§ EXERCISE INPUTS:
————————
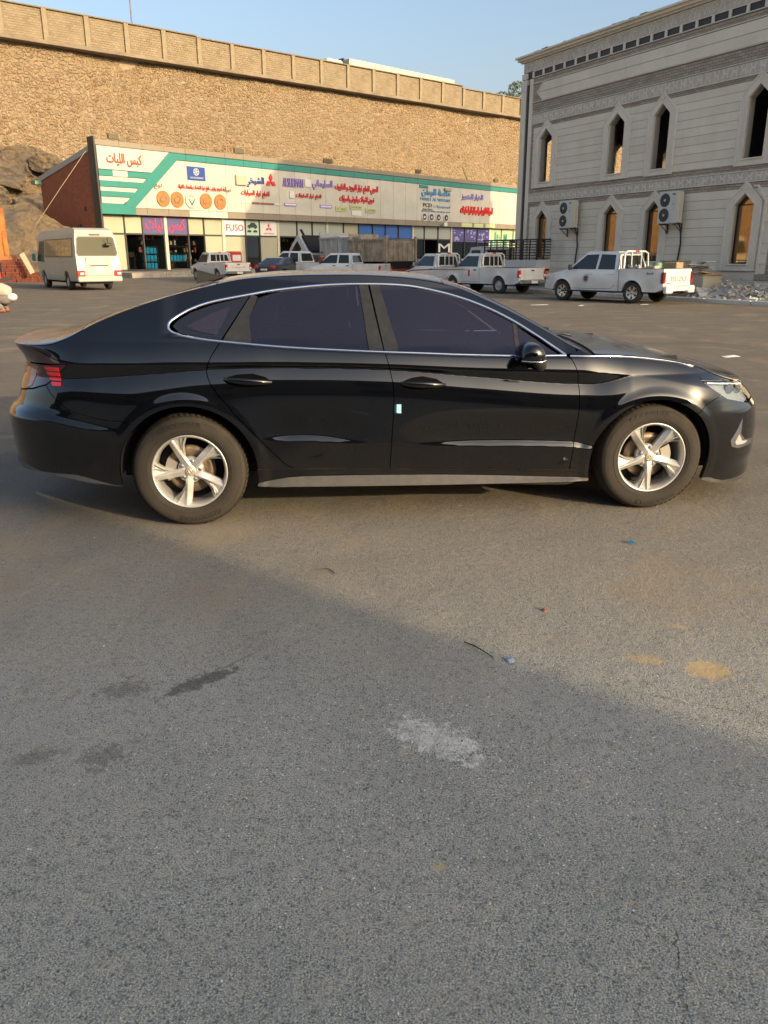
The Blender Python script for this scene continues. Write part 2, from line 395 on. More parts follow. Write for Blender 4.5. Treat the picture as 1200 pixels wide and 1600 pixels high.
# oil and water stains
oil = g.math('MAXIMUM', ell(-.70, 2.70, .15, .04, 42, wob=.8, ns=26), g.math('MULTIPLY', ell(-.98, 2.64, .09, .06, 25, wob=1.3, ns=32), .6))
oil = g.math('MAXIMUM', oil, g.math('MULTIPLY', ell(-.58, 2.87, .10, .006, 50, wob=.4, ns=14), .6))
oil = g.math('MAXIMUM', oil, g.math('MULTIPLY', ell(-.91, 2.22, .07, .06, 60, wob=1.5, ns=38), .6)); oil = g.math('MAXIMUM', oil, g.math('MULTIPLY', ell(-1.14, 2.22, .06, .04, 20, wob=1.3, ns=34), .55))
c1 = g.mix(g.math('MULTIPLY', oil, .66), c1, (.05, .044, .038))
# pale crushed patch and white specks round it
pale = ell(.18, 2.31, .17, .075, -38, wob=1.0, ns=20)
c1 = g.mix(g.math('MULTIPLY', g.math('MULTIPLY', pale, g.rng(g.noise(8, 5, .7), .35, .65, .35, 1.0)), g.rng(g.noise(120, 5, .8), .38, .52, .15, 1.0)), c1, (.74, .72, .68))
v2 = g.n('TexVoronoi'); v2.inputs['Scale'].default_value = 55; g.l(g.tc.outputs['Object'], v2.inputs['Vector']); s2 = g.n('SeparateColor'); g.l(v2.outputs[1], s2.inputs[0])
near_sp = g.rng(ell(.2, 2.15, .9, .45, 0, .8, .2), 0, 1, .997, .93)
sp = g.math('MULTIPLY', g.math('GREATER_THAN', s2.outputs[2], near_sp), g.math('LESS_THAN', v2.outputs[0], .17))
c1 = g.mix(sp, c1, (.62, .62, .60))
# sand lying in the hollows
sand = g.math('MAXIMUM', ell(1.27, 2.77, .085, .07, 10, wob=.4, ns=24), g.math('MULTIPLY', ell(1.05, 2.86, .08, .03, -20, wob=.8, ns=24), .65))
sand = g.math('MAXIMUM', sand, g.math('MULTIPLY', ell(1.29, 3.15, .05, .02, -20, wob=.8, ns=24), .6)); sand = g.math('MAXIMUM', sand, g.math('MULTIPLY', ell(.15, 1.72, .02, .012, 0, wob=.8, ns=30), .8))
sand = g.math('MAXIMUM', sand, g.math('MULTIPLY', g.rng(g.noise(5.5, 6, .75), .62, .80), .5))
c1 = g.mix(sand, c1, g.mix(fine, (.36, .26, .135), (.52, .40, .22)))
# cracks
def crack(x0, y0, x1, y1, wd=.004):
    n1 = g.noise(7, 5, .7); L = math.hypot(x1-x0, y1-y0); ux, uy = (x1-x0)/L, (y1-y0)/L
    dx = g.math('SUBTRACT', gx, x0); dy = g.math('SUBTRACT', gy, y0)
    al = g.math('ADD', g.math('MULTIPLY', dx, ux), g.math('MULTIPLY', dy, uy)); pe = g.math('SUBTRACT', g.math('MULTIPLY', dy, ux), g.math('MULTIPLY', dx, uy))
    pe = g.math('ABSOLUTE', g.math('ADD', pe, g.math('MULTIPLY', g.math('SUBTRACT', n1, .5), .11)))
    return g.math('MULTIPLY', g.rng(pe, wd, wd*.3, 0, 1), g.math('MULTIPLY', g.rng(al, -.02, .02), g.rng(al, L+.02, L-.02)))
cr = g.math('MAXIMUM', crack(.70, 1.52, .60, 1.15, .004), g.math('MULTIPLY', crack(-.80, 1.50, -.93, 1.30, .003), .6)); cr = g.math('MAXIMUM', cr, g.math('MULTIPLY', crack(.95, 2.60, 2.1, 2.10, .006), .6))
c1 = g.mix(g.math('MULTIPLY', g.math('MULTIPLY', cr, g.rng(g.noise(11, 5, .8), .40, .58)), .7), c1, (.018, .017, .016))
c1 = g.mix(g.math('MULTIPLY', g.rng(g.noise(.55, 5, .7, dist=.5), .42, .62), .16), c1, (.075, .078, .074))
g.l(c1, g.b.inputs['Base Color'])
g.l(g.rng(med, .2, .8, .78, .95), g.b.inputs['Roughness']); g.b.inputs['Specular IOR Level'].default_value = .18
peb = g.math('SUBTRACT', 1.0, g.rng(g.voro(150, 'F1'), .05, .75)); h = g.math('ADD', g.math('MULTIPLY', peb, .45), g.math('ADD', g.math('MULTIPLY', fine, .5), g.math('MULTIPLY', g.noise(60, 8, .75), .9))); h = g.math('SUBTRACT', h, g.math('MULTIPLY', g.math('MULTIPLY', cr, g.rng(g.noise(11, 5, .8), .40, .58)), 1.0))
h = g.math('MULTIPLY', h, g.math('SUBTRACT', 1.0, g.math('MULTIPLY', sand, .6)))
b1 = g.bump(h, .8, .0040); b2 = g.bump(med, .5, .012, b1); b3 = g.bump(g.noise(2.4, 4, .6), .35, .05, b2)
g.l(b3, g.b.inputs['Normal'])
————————
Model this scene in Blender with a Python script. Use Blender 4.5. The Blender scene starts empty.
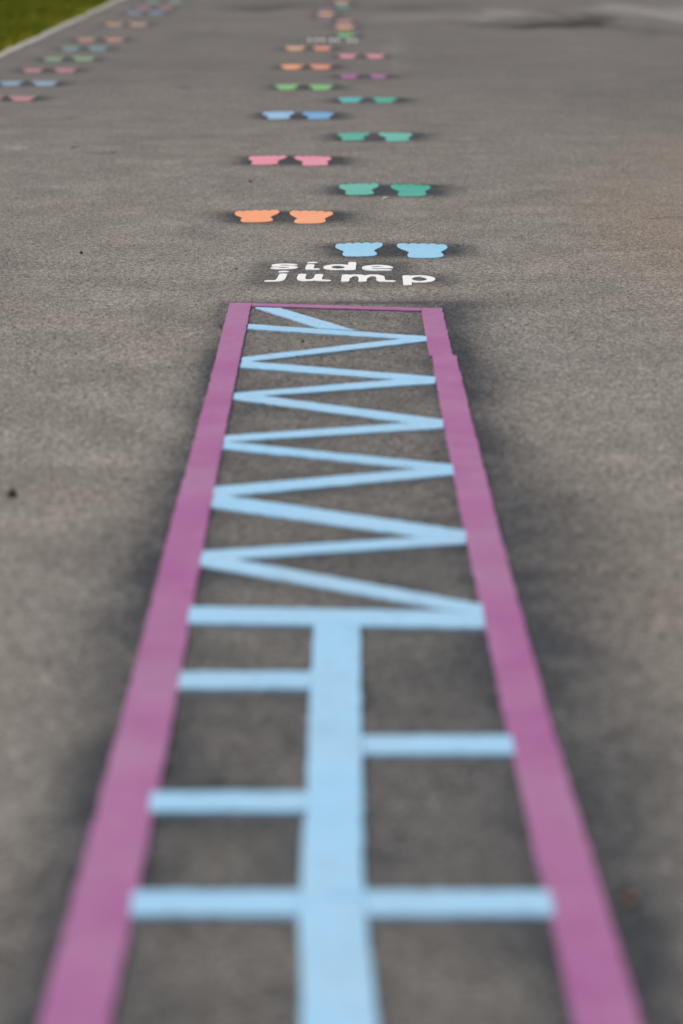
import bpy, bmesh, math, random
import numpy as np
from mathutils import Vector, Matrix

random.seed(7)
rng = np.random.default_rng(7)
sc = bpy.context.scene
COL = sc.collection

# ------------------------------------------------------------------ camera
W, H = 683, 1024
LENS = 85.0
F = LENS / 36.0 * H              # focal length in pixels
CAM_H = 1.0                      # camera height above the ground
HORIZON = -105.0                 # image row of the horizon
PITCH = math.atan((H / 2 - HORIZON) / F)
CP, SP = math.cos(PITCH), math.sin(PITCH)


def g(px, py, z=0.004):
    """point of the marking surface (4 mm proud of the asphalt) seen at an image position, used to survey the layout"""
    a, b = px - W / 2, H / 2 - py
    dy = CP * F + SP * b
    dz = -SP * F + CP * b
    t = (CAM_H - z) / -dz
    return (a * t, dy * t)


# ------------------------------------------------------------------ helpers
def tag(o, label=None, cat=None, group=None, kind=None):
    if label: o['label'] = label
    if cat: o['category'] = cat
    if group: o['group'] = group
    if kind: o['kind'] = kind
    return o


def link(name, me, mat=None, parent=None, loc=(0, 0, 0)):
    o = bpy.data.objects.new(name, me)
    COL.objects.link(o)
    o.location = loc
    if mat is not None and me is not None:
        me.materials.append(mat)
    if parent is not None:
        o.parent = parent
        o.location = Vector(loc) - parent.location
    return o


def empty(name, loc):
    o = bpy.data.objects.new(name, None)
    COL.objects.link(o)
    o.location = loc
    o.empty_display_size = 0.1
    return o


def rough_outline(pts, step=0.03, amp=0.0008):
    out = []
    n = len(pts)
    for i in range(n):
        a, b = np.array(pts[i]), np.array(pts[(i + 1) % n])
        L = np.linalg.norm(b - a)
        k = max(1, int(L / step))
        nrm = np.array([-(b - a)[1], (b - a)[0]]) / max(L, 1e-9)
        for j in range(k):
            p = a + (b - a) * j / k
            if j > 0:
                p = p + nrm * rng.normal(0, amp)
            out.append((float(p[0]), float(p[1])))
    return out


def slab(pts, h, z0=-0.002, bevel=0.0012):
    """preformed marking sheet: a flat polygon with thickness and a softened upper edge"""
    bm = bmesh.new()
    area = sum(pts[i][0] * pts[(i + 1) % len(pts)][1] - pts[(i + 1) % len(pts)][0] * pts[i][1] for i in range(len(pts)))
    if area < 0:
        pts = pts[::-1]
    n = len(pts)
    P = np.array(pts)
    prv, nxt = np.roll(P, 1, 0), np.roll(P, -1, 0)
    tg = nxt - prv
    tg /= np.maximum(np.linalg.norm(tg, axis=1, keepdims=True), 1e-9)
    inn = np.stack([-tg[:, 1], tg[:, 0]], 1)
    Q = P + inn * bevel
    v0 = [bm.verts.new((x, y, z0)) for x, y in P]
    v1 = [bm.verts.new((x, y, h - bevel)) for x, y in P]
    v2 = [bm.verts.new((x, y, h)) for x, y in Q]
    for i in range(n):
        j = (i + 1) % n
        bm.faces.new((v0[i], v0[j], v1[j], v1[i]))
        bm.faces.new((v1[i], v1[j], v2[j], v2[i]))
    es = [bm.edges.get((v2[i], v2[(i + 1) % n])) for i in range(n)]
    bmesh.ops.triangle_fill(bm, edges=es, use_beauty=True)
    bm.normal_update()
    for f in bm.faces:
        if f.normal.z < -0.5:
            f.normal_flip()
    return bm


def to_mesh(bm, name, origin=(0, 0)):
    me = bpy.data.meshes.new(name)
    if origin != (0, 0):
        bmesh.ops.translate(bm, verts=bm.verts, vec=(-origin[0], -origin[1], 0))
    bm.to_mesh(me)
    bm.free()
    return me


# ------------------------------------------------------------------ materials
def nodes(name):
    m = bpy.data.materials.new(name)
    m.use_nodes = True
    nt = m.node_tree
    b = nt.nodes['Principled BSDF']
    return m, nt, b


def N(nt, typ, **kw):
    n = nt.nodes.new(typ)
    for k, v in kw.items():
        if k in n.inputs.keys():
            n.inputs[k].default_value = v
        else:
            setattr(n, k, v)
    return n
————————
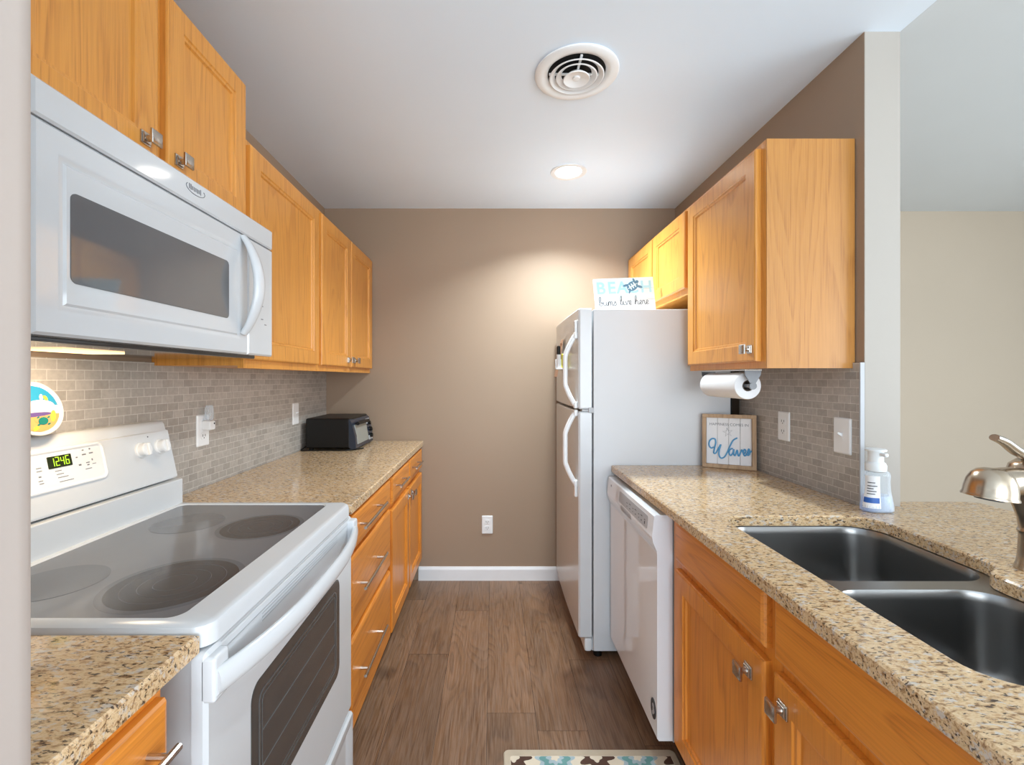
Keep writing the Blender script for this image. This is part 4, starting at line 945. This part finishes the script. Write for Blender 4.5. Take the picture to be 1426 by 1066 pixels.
————————
§ YOUR INSTRUCTIONS:
Retype only the lines above from the one with "Model this scene" through the one with "COL = sc.collection", exactly and with both ends. Images stay out.

§ WRITTEN REPLY:
Model this scene in Blender with a Python script. Use Blender 4.5. The Blender scene starts empty.
import bpy, bmesh, math, random
import numpy as np
from mathutils import Vector, Matrix

random.seed(7)
rng = np.random.default_rng(7)
sc = bpy.context.scene
COL = sc.collection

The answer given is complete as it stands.